# Data

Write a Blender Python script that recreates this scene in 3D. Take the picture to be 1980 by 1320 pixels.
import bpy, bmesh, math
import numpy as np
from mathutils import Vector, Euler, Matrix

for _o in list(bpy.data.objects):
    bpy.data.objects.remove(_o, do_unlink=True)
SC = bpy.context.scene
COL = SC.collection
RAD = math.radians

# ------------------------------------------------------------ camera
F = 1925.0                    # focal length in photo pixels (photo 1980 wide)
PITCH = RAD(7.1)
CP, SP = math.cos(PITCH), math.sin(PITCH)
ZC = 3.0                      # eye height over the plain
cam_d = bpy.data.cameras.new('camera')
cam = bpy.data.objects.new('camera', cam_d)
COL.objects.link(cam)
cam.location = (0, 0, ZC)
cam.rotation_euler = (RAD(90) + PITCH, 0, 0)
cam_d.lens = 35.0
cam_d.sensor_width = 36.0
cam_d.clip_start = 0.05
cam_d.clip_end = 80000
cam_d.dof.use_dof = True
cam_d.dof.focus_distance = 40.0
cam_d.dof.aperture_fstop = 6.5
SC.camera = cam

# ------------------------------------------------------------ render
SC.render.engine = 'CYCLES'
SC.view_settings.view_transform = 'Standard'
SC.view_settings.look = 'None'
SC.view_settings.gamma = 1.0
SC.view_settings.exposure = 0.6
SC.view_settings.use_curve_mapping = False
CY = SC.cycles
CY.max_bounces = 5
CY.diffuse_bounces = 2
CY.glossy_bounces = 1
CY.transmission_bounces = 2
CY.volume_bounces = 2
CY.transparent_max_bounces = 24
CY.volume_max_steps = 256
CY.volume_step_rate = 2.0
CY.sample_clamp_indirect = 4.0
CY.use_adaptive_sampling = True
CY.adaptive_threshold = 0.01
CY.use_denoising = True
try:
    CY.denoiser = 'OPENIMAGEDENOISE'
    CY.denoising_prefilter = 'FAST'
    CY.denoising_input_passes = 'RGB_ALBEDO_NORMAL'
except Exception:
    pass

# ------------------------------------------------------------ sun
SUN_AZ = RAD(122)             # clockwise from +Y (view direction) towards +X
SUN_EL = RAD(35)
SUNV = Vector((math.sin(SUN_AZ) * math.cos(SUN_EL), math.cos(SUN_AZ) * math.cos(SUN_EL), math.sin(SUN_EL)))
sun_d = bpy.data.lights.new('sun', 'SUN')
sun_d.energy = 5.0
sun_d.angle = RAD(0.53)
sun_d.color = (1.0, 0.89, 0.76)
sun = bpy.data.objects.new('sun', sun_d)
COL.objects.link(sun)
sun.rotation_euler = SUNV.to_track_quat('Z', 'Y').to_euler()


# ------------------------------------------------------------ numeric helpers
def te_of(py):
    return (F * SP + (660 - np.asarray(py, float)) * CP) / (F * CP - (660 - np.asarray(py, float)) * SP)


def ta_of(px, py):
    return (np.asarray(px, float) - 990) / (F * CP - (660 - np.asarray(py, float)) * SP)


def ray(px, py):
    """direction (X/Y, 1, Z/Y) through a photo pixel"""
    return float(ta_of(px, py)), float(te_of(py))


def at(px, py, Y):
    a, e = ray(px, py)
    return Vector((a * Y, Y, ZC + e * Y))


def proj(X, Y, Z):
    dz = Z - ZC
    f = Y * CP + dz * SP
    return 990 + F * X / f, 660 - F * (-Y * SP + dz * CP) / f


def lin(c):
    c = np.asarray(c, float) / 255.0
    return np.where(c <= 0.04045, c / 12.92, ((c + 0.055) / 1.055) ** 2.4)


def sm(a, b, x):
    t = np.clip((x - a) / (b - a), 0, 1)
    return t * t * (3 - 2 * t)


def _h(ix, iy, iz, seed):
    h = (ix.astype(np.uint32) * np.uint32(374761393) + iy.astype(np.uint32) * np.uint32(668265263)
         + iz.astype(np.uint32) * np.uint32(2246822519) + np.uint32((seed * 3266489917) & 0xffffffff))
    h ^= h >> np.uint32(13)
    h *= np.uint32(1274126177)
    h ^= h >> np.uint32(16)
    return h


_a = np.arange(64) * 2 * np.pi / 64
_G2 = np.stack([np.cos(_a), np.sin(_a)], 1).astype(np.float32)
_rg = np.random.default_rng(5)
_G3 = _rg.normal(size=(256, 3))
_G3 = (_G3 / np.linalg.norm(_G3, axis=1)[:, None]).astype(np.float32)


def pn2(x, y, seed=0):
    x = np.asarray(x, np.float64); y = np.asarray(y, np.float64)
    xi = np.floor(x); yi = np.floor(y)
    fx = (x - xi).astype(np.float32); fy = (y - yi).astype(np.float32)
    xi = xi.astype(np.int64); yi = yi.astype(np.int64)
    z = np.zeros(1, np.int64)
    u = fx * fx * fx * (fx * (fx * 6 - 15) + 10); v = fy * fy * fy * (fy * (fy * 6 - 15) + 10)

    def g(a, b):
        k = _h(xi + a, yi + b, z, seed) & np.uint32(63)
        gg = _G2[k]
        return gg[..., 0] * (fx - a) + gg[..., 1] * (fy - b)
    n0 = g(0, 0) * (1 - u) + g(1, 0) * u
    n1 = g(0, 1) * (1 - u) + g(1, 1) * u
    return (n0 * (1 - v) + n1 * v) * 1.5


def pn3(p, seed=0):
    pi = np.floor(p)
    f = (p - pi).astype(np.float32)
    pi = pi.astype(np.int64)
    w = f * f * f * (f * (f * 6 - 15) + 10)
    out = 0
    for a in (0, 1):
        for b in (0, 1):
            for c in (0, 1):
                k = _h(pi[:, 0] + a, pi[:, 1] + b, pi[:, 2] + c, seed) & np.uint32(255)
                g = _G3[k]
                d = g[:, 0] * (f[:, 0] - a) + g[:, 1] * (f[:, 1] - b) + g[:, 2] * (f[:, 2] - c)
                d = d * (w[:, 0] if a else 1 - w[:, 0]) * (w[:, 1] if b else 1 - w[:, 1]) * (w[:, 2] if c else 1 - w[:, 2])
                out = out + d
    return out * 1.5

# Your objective
Copy out every line of the data above, exactly as given.

# The reply
Write a Blender Python script that recreates this scene in 3D. Take the picture to be 1980 by 1320 pixels.
import bpy, bmesh, math
import numpy as np
from mathutils import Vector, Euler, Matrix

for _o in list(bpy.data.objects):
    bpy.data.objects.remove(_o, do_unlink=True)
SC = bpy.context.scene
COL = SC.collection
RAD = math.radians

# ------------------------------------------------------------ camera
F = 1925.0                    # focal length in photo pixels (photo 1980 wide)
PITCH = RAD(7.1)
CP, SP = math.cos(PITCH), math.sin(PITCH)
ZC = 3.0                      # eye height over the plain
cam_d = bpy.data.cameras.new('camera')
cam = bpy.data.objects.new('camera', cam_d)
COL.objects.link(cam)
cam.location = (0, 0, ZC)
cam.rotation_euler = (RAD(90) + PITCH, 0, 0)
cam_d.lens = 35.0
cam_d.sensor_width = 36.0
cam_d.clip_start = 0.05
cam_d.clip_end = 80000
cam_d.dof.use_dof = True
cam_d.dof.focus_distance = 40.0
cam_d.dof.aperture_fstop = 6.5
SC.camera = cam

# ------------------------------------------------------------ render
SC.render.engine = 'CYCLES'
SC.view_settings.view_transform = 'Standard'
SC.view_settings.look = 'None'
SC.view_settings.gamma = 1.0
SC.view_settings.exposure = 0.6
SC.view_settings.use_curve_mapping = False
CY = SC.cycles
CY.max_bounces = 5
CY.diffuse_bounces = 2
CY.glossy_bounces = 1
CY.transmission_bounces = 2
CY.volume_bounces = 2
CY.transparent_max_bounces = 24
CY.volume_max_steps = 256
CY.volume_step_rate = 2.0
CY.sample_clamp_indirect = 4.0
CY.use_adaptive_sampling = True
CY.adaptive_threshold = 0.01
CY.use_denoising = True
try:
    CY.denoiser = 'OPENIMAGEDENOISE'
    CY.denoising_prefilter = 'FAST'
    CY.denoising_input_passes = 'RGB_ALBEDO_NORMAL'
except Exception:
    pass

# ------------------------------------------------------------ sun
SUN_AZ = RAD(122)             # clockwise from +Y (view direction) towards +X
SUN_EL = RAD(35)
SUNV = Vector((math.sin(SUN_AZ) * math.cos(SUN_EL), math.cos(SUN_AZ) * math.cos(SUN_EL), math.sin(SUN_EL)))
sun_d = bpy.data.lights.new('sun', 'SUN')
sun_d.energy = 5.0
sun_d.angle = RAD(0.53)
sun_d.color = (1.0, 0.89, 0.76)
sun = bpy.data.objects.new('sun', sun_d)
COL.objects.link(sun)
sun.rotation_euler = SUNV.to_track_quat('Z', 'Y').to_euler()


# ------------------------------------------------------------ numeric helpers
def te_of(py):
    return (F * SP + (660 - np.asarray(py, float)) * CP) / (F * CP - (660 - np.asarray(py, float)) * SP)


def ta_of(px, py):
    return (np.asarray(px, float) - 990) / (F * CP - (660 - np.asarray(py, float)) * SP)


def ray(px, py):
    """direction (X/Y, 1, Z/Y) through a photo pixel"""
    return float(ta_of(px, py)), float(te_of(py))


def at(px, py, Y):
    a, e = ray(px, py)
    return Vector((a * Y, Y, ZC + e * Y))


def proj(X, Y, Z):
    dz = Z - ZC
    f = Y * CP + dz * SP
    return 990 + F * X / f, 660 - F * (-Y * SP + dz * CP) / f


def lin(c):
    c = np.asarray(c, float) / 255.0
    return np.where(c <= 0.04045, c / 12.92, ((c + 0.055) / 1.055) ** 2.4)


def sm(a, b, x):
    t = np.clip((x - a) / (b - a), 0, 1)
    return t * t * (3 - 2 * t)


def _h(ix, iy, iz, seed):
    h = (ix.astype(np.uint32) * np.uint32(374761393) + iy.astype(np.uint32) * np.uint32(668265263)
         + iz.astype(np.uint32) * np.uint32(2246822519) + np.uint32((seed * 3266489917) & 0xffffffff))
    h ^= h >> np.uint32(13)
    h *= np.uint32(1274126177)
    h ^= h >> np.uint32(16)
    return h


_a = np.arange(64) * 2 * np.pi / 64
_G2 = np.stack([np.cos(_a), np.sin(_a)], 1).astype(np.float32)
_rg = np.random.default_rng(5)
_G3 = _rg.normal(size=(256, 3))
_G3 = (_G3 / np.linalg.norm(_G3, axis=1)[:, None]).astype(np.float32)


def pn2(x, y, seed=0):
    x = np.asarray(x, np.float64); y = np.asarray(y, np.float64)
    xi = np.floor(x); yi = np.floor(y)
    fx = (x - xi).astype(np.float32); fy = (y - yi).astype(np.float32)
    xi = xi.astype(np.int64); yi = yi.astype(np.int64)
    z = np.zeros(1, np.int64)
    u = fx * fx * fx * (fx * (fx * 6 - 15) + 10); v = fy * fy * fy * (fy * (fy * 6 - 15) + 10)

    def g(a, b):
        k = _h(xi + a, yi + b, z, seed) & np.uint32(63)
        gg = _G2[k]
        return gg[..., 0] * (fx - a) + gg[..., 1] * (fy - b)
    n0 = g(0, 0) * (1 - u) + g(1, 0) * u
    n1 = g(0, 1) * (1 - u) + g(1, 1) * u
    return (n0 * (1 - v) + n1 * v) * 1.5


def pn3(p, seed=0):
    pi = np.floor(p)
    f = (p - pi).astype(np.float32)
    pi = pi.astype(np.int64)
    w = f * f * f * (f * (f * 6 - 15) + 10)
    out = 0
    for a in (0, 1):
        for b in (0, 1):
            for c in (0, 1):
                k = _h(pi[:, 0] + a, pi[:, 1] + b, pi[:, 2] + c, seed) & np.uint32(255)
                g = _G3[k]
                d = g[:, 0] * (f[:, 0] - a) + g[:, 1] * (f[:, 1] - b) + g[:, 2] * (f[:, 2] - c)
                d = d * (w[:, 0] if a else 1 - w[:, 0]) * (w[:, 1] if b else 1 - w[:, 1]) * (w[:, 2] if c else 1 - w[:, 2])
                out = out + d
    return out * 1.5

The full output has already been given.